Правдивое изображение снов, в которых их тяга к преступлению,

навязчивые эротические мысли, варварство, химеры, утопический смысл

жизни и вещей, даже их каннибализм прорываются не в виде иллюзий и

предложений, а в их внутренней сути.

Гениальность как форма безумия; безумие как адекватная реакция на наш мир...

Драма абсурда - естественный следующий шаг модернистского искусства: от изображения вещей - к символам эйдосов, идей. Джойс и Пиранделло подготовили его эстетически, Ортега-и-Гассет философски - мифологемой искусства как внутренней эмиграции. Честь открытия этого искусства в области драматургии принадлежит автору "Шести персонажей"... - первой драмы идей в буквальном смысле слова. Здесь роли действительно стали символами, знаками, обозначениями, персонажи исчезли - их заменили образы, извлеченные из сокровенных пещер сознания, со дна человеческих бездн. Как в древних сакральных текстах, Годо ничего не объясняет (deutet), а только обозначает (bedeutet), ибо в мифе все беспричинно и вневременно.

У Кафки боль - начало всех отношений, но даже здесь она не тождественна беспросветности. У идущих за ним тема "с миром что-то случилось" непрерывно усиливается, и на смену гомеопатии приходит шоковая терапия "так жить нельзя"...

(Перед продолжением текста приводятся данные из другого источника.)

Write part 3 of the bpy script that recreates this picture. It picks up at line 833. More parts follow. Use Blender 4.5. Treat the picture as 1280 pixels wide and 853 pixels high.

Пиранделло, Джойс, Кафка лишь начали порывать с эстетикой реализма, Беккет полностью отказался от нее. С него начинается эстетика символа-знака, голой сущности, сигнала, чистой информации, абстракции. Это - экстракт, крутая пятая эссенция Рабле, ее трудно потреблять в неразбавленном виде.

Психологизма больше нет, как нет и индивидуальности. Вместо него остается лишь голый итог идеологического воздействия - манкурт со вставными мозгами. То, что для Фрейда было промежуточной истиной, для Беккета стало истиной конечной: своеобразия больше нет, есть бездушные автоматические объективные идеи - персонажи драм абсурда.

Все пути ведут нас к одному и тому же феномену: бегству от человеческой личности к ее эйдосу, к ее чистой идее. От изображения вещей художник переходит к изображению идей.